Two people are carrying a uniform wooden board that is $\mathbf{3}\mathbf{.}\mathbf{00}\mathbf{\text{m}}$long and weighs $\mathbf{160}\mathbf{\text{N}}$. If one person applies an upward force equal to $\mathbf{60}\mathbf{\text{N}}$at one end, at what point does the other person lift? Begin with a free-body diagram of the board.

The condition for translational equilibrium is: $\sum F_{ext}=0$.

And that for rotational equilibrium is:$\sum {\tau }_{ext}=0$

The force $60\text{N}$is applied at one end of the board weighing $160\text{N}$. The length of the board is $3.00\text{m}$. Since the board is uniform, the center of gravity will be at $1.50\text{m}$.

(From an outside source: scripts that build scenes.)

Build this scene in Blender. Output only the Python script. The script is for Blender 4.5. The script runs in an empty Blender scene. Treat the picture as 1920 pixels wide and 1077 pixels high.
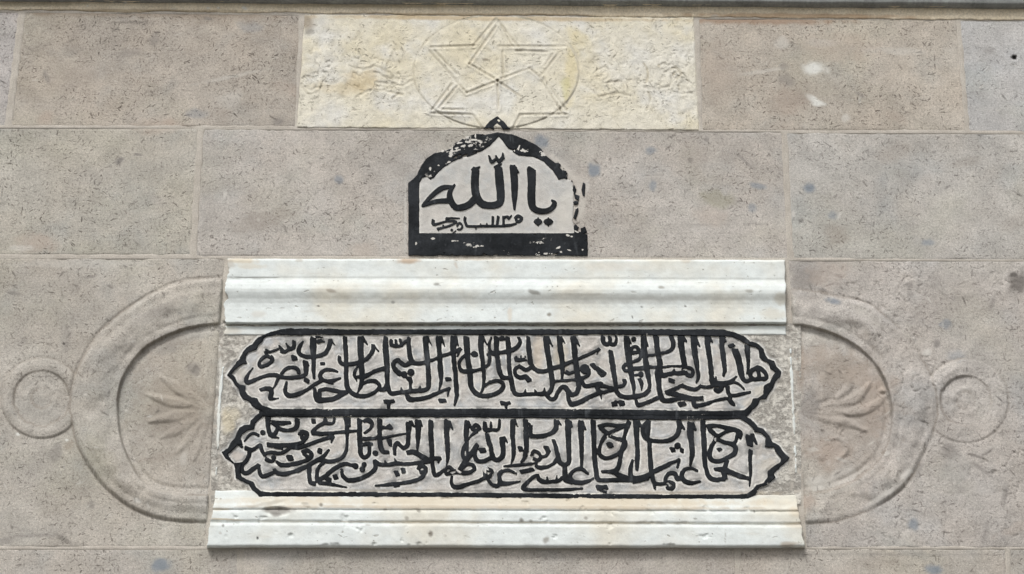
import bpy, math, random
import numpy as np
from mathutils import Vector, Matrix

# ------------------------------------------------------------------ camera, sky, sun, exposure
scene = bpy.context.scene
COL = scene.collection
F_PX = 2700.0
PITCH, ROLL = math.radians(20.0), math.radians(0.25)
DIST = 2.7
CAM = Vector((0.0, -DIST * math.cos(PITCH), 1.62))
TARGET_Z = CAM.z + DIST * math.sin(PITCH)
cam_d = bpy.data.cameras.new("camera")
cam_d.sensor_width = 36.0
cam_d.lens = F_PX / 1920.0 * 36.0
cam_d.clip_end = 500
cam = bpy.data.objects.new("camera", cam_d)
COL.objects.link(cam)
ROT = Matrix.Rotation(math.pi / 2 + PITCH, 3, 'X') @ Matrix.Rotation(ROLL, 3, 'Z')
cam.matrix_world = Matrix.Translation(CAM) @ ROT.to_4x4()
scene.camera = cam

SUN_EL, SUN_AZ = math.radians(48), math.radians(200)     # azimuth clockwise from +Y
world = bpy.data.worlds.new("World")
scene.world = world
world.use_nodes = True
wn, wl = world.node_tree.nodes, world.node_tree.links
bg = wn["Background"]
sky = wn.new("ShaderNodeTexSky")
sky.sky_type = 'NISHITA'
sky.sun_disc = False
sky.sun_elevation = SUN_EL
sky.sun_rotation = SUN_AZ
sky.dust_density = 4.0
hs = wn.new("ShaderNodeHueSaturation")
hs.inputs['Saturation'].default_value = 0.25
wl.new(sky.outputs[0], hs.inputs['Color'])
wl.new(hs.outputs[0], bg.inputs['Color'])
bg.inputs['Strength'].default_value = 0.12
sun_d = bpy.data.lights.new("sun", 'SUN')
sun_d.energy = 1.5
sun_d.angle = math.radians(15)
sun_d.color = (1.0, 0.985, 0.96)
sun = bpy.data.objects.new("sun", sun_d)
COL.objects.link(sun)
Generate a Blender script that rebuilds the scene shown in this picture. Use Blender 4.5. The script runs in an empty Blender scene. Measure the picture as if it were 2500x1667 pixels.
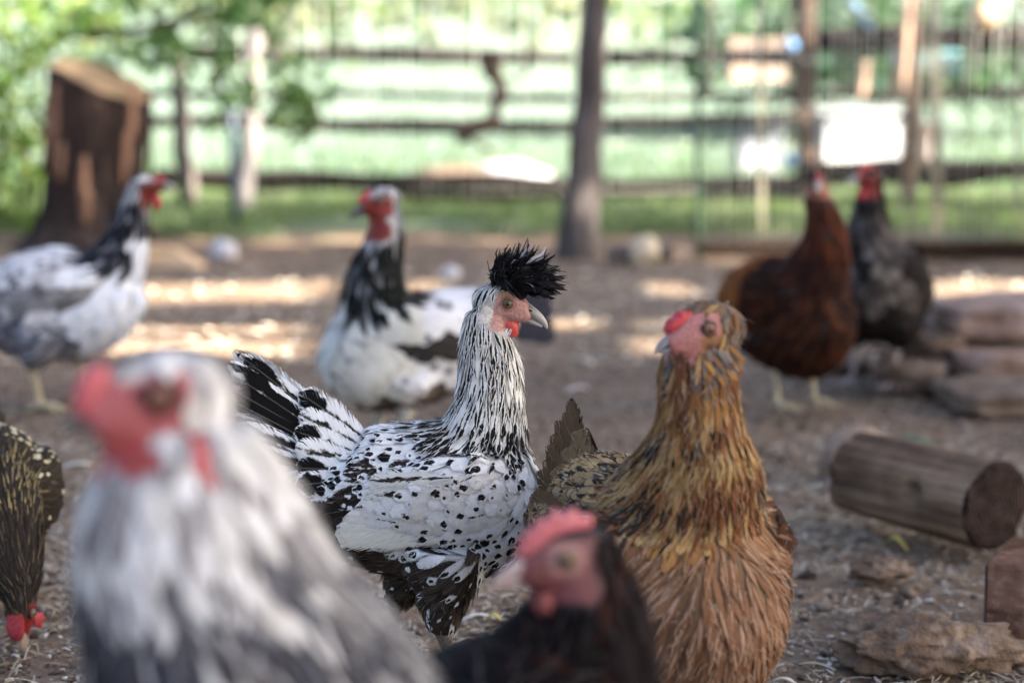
import bpy, math, random
import numpy as np
from mathutils import Vector, Matrix, noise
from mathutils.bvhtree import BVHTree

random.seed(7)
R = math.radians
scene = bpy.context.scene
COL = scene.collection

# ------------------------------------------------------------------ camera
FPX, PW, PH, CAMH = 4861.0, 2500.0, 1667.0, 0.645
PITCH = math.atan((833.5 - 161.0) / FPX)
cam_d = bpy.data.cameras.new('camera')
cam = bpy.data.objects.new('camera', cam_d)
COL.objects.link(cam)
cam.location = (0, 0, CAMH)
cam.rotation_euler = (R(90) - PITCH, 0, 0)
cam_d.sensor_width = 36
cam_d.lens = FPX / PW * 36
cam_d.clip_start = 0.05
cam_d.clip_end = 600
cam_d.dof.use_dof = True
cam_d.dof.focus_distance = 1.975
cam_d.dof.aperture_fstop = 3.1
cam_d.dof.aperture_blades = 0
scene.camera = cam

# ------------------------------------------------------------------ light
TOSUN = Vector((0.78, -0.20, 0.56)).normalized()
world = bpy.data.worlds.new('World')
scene.world = world
world.use_nodes = True
wn = world.node_tree.nodes
wl = world.node_tree.links
bg = wn['Background']
sky = wn.new('ShaderNodeTexSky')
sky.sky_type = 'NISHITA'
sky.sun_disc = False
sky.sun_elevation = math.asin(TOSUN.z)
sky.sun_rotation = math.atan2(TOSUN.x, TOSUN.y)
sky.air_density = 1.0
sky.dust_density = 4.5
sky.ozone_density = 1.0
wl.new(sky.outputs[0], bg.inputs[0])
bg.inputs[1].default_value = 0.05
sun_d = bpy.data.lights.new('sun', 'SUN')
sun_d.energy = 5.0
sun_d.angle = R(0.53)
sun_d.color = (1.0, 0.87, 0.70)
sun = bpy.data.objects.new('sun', sun_d)
COL.objects.link(sun)
sun.location = (9, -4, 8)
sun.rotation_euler = TOSUN.to_track_quat('Z', 'Y').to_euler()

scene.view_settings.view_transform = 'Standard'
scene.view_settings.look = 'None'
scene.view_settings.gamma = 1
scene.view_settings.exposure = 2.95
scene.view_settings.use_curve_mapping = False
scene.cycles.use_denoising = True
scene.cycles.max_bounces = 6
scene.cycles.transparent_max_bounces = 12

# ------------------------------------------------------------------ helpers
def px_world(px, py, y):
    """point on the photograph's ray through (px, py) at world depth y"""
    f = Vector((0, math.cos(PITCH), -math.sin(PITCH)))
    u = Vector((0, math.sin(PITCH), math.cos(PITCH)))
    d = f + Vector(((px - 1250) / FPX, 0, 0)) - u * ((py - 833.5) / FPX)
    k = y / d.y
    return Vector((d.x * k, y, CAMH + d.z * k))

def set_meta(o, label=None, cat=None, group=None, kind=None):
    if label: o['label'] = label
    if cat: o['category'] = cat
    if group: o['group'] = group
    if kind: o['kind'] = kind
    return o

def empty(name, loc=(0, 0, 0), rz=0.0, label=None, cat=None, group=None):
    o = bpy.data.objects.new(name, None)
    COL.objects.link(o)
    o.location = loc
    o.rotation_euler = (0, 0, rz)
    o.empty_display_size = 0.05
    return set_meta(o, label, cat, group)

def link_mesh(name, me, mat, parent=None, smooth=True):
    if mat is not None and len(me.materials) == 0:
        me.materials.append(mat)
    if smooth:
        me.polygons.foreach_set('use_smooth', [True] * len(me.polygons))
    me.update()
    o = bpy.data.objects.new(name, me)
    COL.objects.link(o)
    if parent is not None:
        o.parent = parent
    return o

def mk(name, verts, faces, mat, parent=None, smooth=True):
    me = bpy.data.meshes.new(name)
    me.from_pydata([tuple(v) for v in verts], [], faces)
    return link_mesh(name, me, mat, parent, smooth)

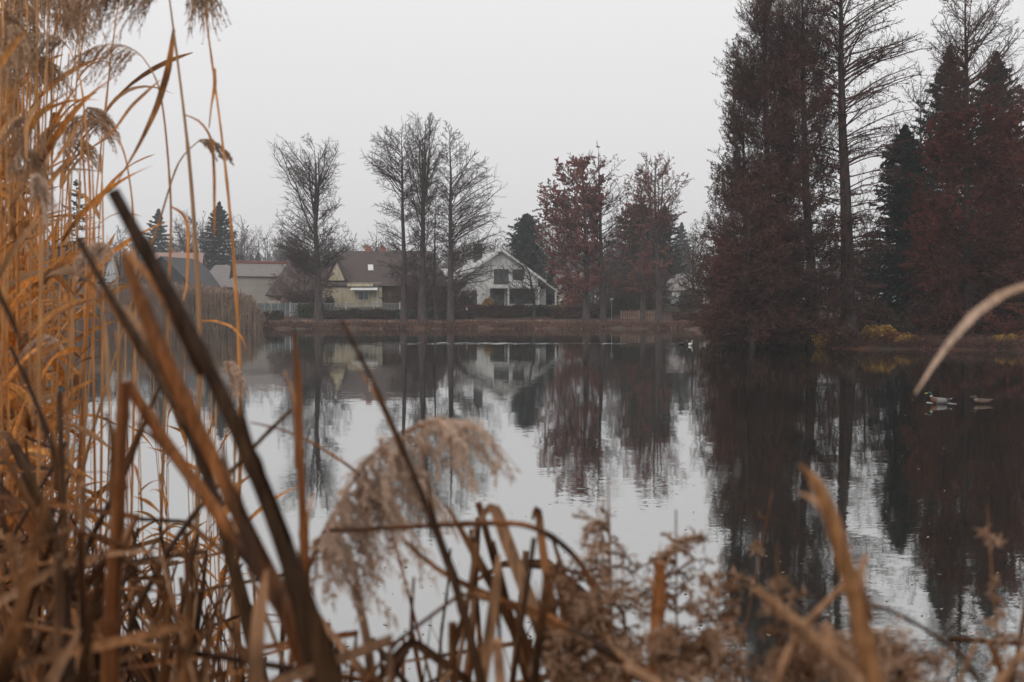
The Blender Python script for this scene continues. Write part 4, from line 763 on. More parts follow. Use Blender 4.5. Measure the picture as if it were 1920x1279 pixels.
# walking person on the path
def person():
    D = 139.5; x = X(875, D); zb = G(x, D)
    J = [(0, 0, .92), (0, 0, 1.12), (0, .0, 1.38), (0, -.01, 1.52), (0, -.02, 1.62), (0, -.02, 1.74),
         (-.18, 0, 1.40), (-.24, .02, 1.14), (-.2, -.12, .92), (.18, 0, 1.40), (.24, .02, 1.14), (.22, -.1, .9),
         (-.1, 0, .86), (-.11, -.12, .48), (-.11, -.16, .08), (-.11, -.30, .04), (.1, 0, .86), (.11, .06, .48), (.11, .20, .10), (.11, .08, .04)]
    E = [(0, 1), (1, 2), (2, 3), (3, 4), (4, 5), (2, 6), (6, 7), (7, 8), (2, 9), (9, 10), (10, 11), (0, 12), (12, 13), (13, 14), (14, 15), (0, 16), (16, 17), (17, 18), (18, 19)]
    Rr = [.15, .14, .15, .06, .085, .085, .07, .05, .04, .07, .05, .04, .10, .07, .05, .04, .10, .07, .05, .04]
    def skin(name, J, E, Rr, m, parent=None, lv=1):
        me = bpy.data.meshes.new(name); me.from_pydata(J, E, []); o = bpy.data.objects.new(name, me); COL.objects.link(o)
        md = o.modifiers.new('skin', 'SKIN'); md.use_smooth_shade = True
        for i, rr in enumerate(Rr): me.skin_vertices[0].data[i].radius = (rr, rr)
        me.skin_vertices[0].data[0].use_root = True
        s_ = o.modifiers.new('sub', 'SUBSURF'); s_.levels = lv; s_.render_levels = lv; me.materials.append(m)
        if parent: o.parent = parent
        return o
    b_ = skin('person', J, E, Rr, flat('skin', (.45, .28, .2), .6)); b_.location = (x, D, zb); tag(b_, 'person in a dark coat and pale scarf walking below the white house', 'person')
    skin('coat', [(0, 0, .66), (0, 0, .95), (0, 0, 1.36), (-.19, 0, 1.39), (-.26, .02, 1.13), (-.21, -.12, .95), (.19, 0, 1.39), (.26, .02, 1.13), (.23, -.1, .93)], [(0, 1), (1, 2), (2, 3), (3, 4), (4, 5), (2, 6), (6, 7), (7, 8)], [.21, .19, .19, .1, .075, .06, .1, .075, .06], flat('dark_coat', (.02, .022, .03), .9), b_)
    skin('trousers', [(0, 0, .9), (-.1, 0, .84), (-.11, -.12, .48), (-.11, -.16, .12), (.1, 0, .84), (.11, .06, .48), (.11, .20, .14)], [(0, 1), (1, 2), (2, 3), (0, 4), (4, 5), (5, 6)], [.16, .115, .085, .065, .115, .085, .065], flat('dark_trousers', (.025, .025, .03), .9), b_)
    skin('scarf', [(-.07, -.06, 1.50), (.07, -.06, 1.50), (.03, -.2, 1.3)], [(0, 1), (1, 2)], [.08, .08, .06], flat('pale_scarf', (.6, .6, .62), .9), b_)
    skin('hair', [(0, .03, 1.66), (0, .02, 1.78)], [(0, 1)], [.10, .085], flat('dark_hair', (.03, .02, .015), .8), b_)
person()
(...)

Let the whole set up illustrated as a free body diagram for forces shown in the figure as:

Considering the upward force to be positive and applying the condition for translational equilibrium, we have:

$\begin{array}{rcl}\sum F_y& =& F_1+F_2-160=0\\ F_2& =& 160-F_1\\ F_2& =& 160-60\\ F_2& =& 100\text{N}\end{array}$

Again, considering the anticlockwise rotation to be positive and applying the condition for rotational equilibrium, we have:

$\begin{array}{rcl}\sum {\tau }_{ext}& =& 0\\ F_2·x-160·\left(\frac{L}{2}\right)& =& 0\\ x& =& \frac{160\times 1.50}{100}\\ x& =& 2.40\text{m}\end{array}$

Thus, the person needs a force of 100 newtons to lift the board at a distance of 2.40 m from the end of the board.